After a bit of experimenting, I’ve found that I’m getting good results if I setup my amp and pedals to suit a Telecaster bridge pickup first. (Maybe I’ve just got a bit more practice at that?) Once done, I then switch over to the Stormy Monday and adjust gain and volume levels and presence on the amp to suit the higher output of the humbucker.

I’m not saying that the Stormy Monday in a Strat sounds like a Telecaster bridge pickup. If that’s what you’re after, I still think the Polymath is the better choice for you.

What I am finding, though, is that the amount of low-end and lower-mid output is quite similar, and that it seems to make a good starting point for dialling in a tone that I like.

How Well Does The Stormy Monday Go With The Apaches?

Compared to the Apache pickups, the Stormy Monday sounds unbalanced, but not in the way that I expected in advance. (This isn’t a knock against the Stormy Monday, more my lack of experience with HSS Strats!)

Before I ordered the pickups, I was worried that there’d be a problem with finding a bridge humbucker that balanced well with two single-coils.
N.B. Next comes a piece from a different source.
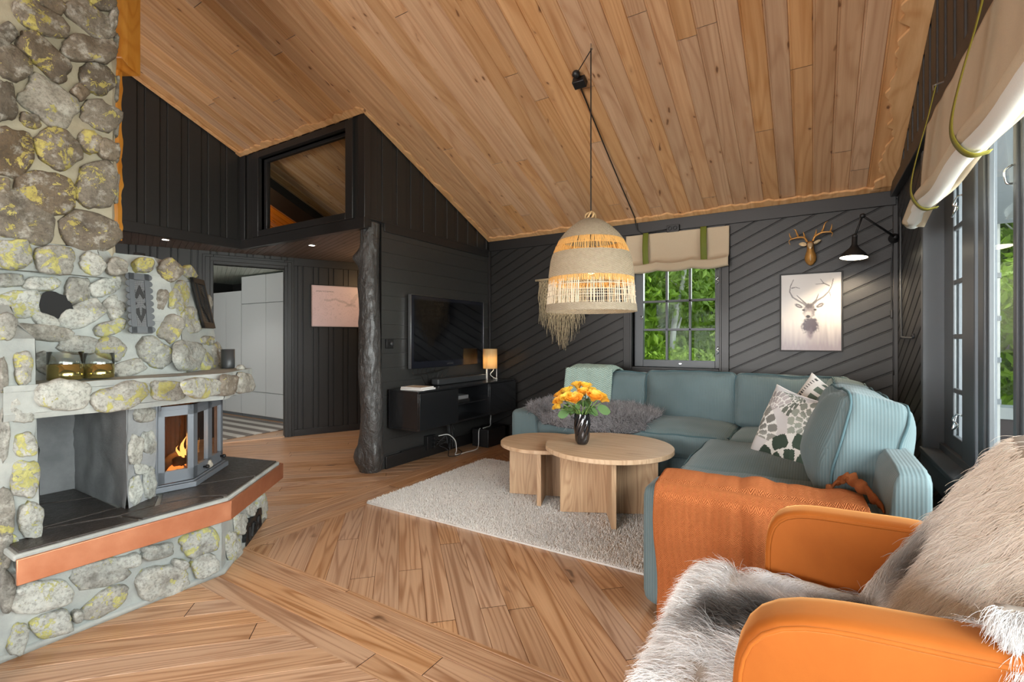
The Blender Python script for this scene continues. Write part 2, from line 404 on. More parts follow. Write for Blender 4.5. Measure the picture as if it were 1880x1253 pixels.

I’d read a few forum discussions about how Fender had to design the Shawbucker 1 for their HSS Strats to match the lower output of their single coil pickups. (There’s also a Shawbucker 2 for HH Strats.)

In the room, through the exact same rig, the two Apaches sound much louder than the Stormy Monday does in the bridge. I was expecting that to be the other way around! It’s an auditory illusion caused by the extra bass (I think), because the Stormy Monday certainly overdrives my overdrive pedal far more than the Apaches can.
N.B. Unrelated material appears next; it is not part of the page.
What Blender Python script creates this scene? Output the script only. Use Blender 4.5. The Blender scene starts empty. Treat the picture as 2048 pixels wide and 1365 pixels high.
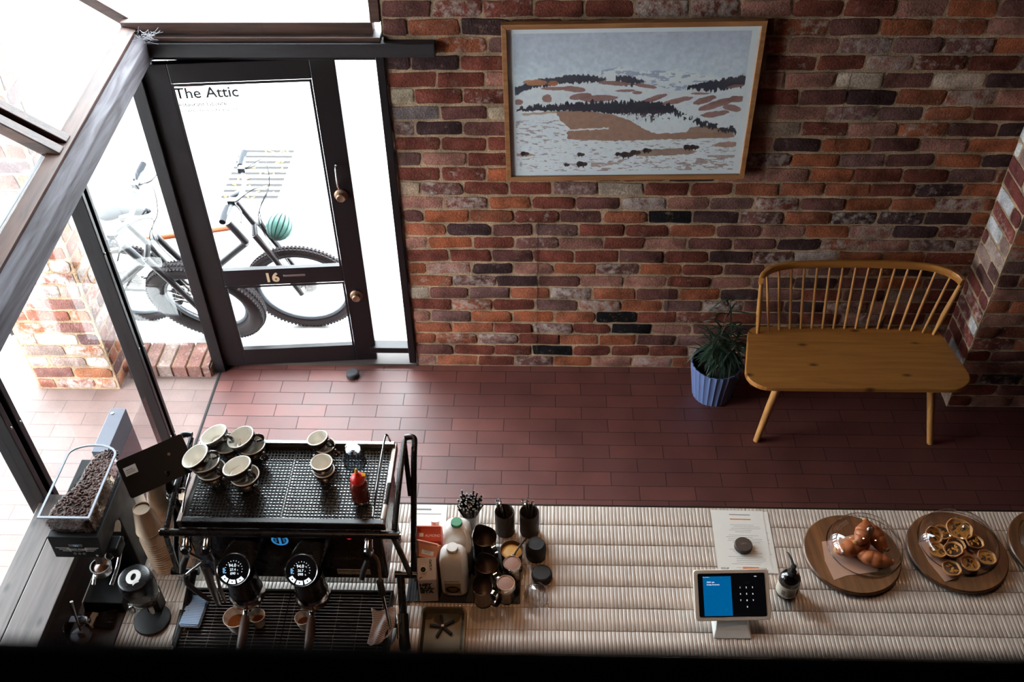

(For reference, my Charvel – another HSS super-Strat – doesn’t have the same perceived volume difference. The two passive EMG single-coils sound about the same loudness as the Polymath in the bridge.)

That raises a related question …

Do The Apaches And Stormy Monday Work Well In The Same Guitar?
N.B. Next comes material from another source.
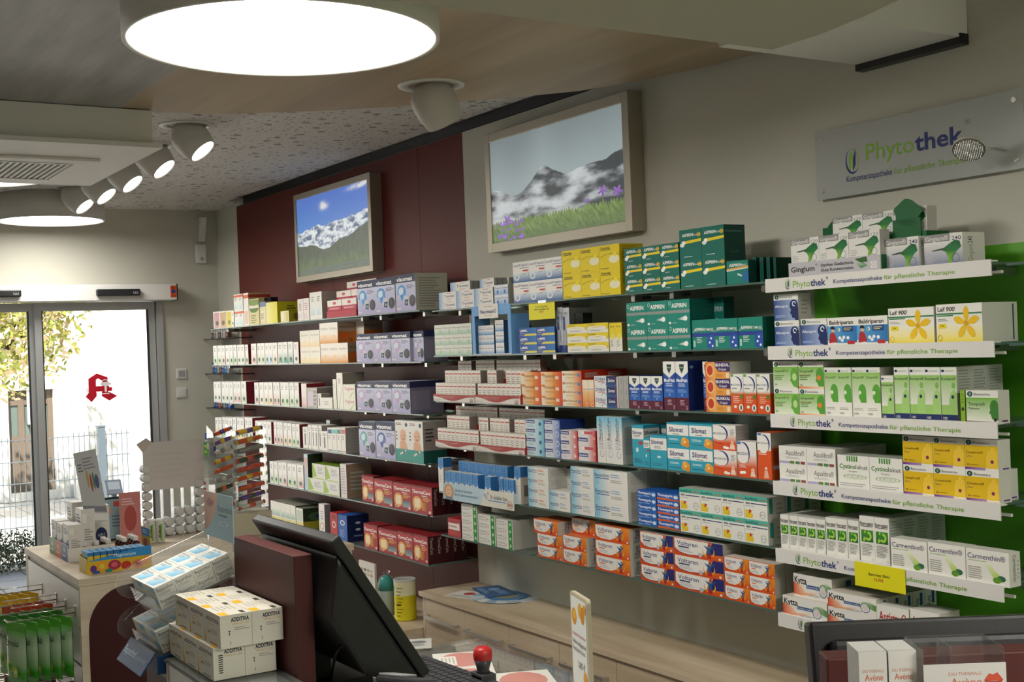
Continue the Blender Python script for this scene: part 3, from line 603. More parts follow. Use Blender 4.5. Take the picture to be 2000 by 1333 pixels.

That’s a tough one. Both pickup types sound great on their own, but when I switch between single-coil and humbucker, there’s two immediate challenges to overcome:

  1. a perceived loudness difference between the single coils (loud) and the humbucker (not so loud)
  2. the different amounts of bass when switching between the single coils (lots of bass) and the humbucker (not so much bass) when using overdrive pedals

Unfortunately, I haven’t been able to adjust the height of the Apaches and Stormy Monday to eliminate the first issue. I’ve had to dial in each type of pickup – especially the Stormy Monday – for its own sound quality first and foremost. So there’s that.

That second issue is probably down to me going with the staggered poles rather than the flat poles. It might be causing the first issue too? I don’t have the experience to say.

Playing at home, do these differences really matter? Probably not. While it’s annoying, we can tweak amp and pedal settings when switching back and forth. One of the things I’m really enjoying about the Marshall DSL20HR is that it’s very quick and easy to dial in/out more low-mids just by adjusting the volume and gain knobs.

And, honestly, on their own, each type of pickup sounds fantastic. I wouldn’t want to give up the big sound of the Apaches when playing clean, nor the cutting tone of the Stormy Monday when reaching for overdrive and distortion.

If I was gigging these pickups in the same guitar, I’d want to be playing through a digital rig, and have dedicated patches for the Apaches and the Stormy Monday. I think that’d make it a lot easier to balance out the differences, especially mid-song.

Mod A Player Strat, Or Buy An Off-The-Peg American Strat?

When you add up the price of the original guitar, plus the pickups, the pre-wired pickguard, and installation on top, you’re getting up to (if not beyond) the recommended retail price of a Fender American Performer HSS. (The American Performer SSS is a nice guitar. If I was gigging Strats, the American Performer would probably be my Strat of choice.)

Were these mods worth the cost? For me, the answer is ‘yes’.

  1. It has transformed a dud into a great instrument. This guitar is now my go-to Strat. That’s one hell of a transformation!
  2. No stock Fender is going to sound quite like this guitar. We mod guitars partly to address things we don’t like, and partly to personalise them. I’ve now got a guitar that’s got its own thing going on. It’s a little different.
  3. It makes other things possible. The nice thing about modding a cheaper guitar is that the cost is spread out; you don’t have to find all the money in one go. That helped me get the money together for my Fender Tweed Deluxe amp in the summer.

Mods Alone Do Not Elevate A Player Strat To Custom Shop Level

If you’re thinking of doing something similar, just be aware of the limitations. I don’t want to give the impression that you can turn one of Fender’s cheapest guitars into something that can compare to one of Fender’s most expensive guitars.

I’ve taken my green Player Strat (fitted with the BKP 63 Veneers’) into the shop, to A/B with a Custom Stop Strat. As much as I love my green Player Strat, it wasn’t even close.

Final Thoughts

Mods are always a gamble. Just because the new parts are objectively better than the stock parts, it doesn’t guarantee that you’ll like the results.

In this case, that gamble really paid off for me.

Dexter has gone from being a disappointment (just like its namesake) to being my favourite Strat atm. These new pickups are a big part of that. I’m looking forward to seeing how I make use of them over the coming years.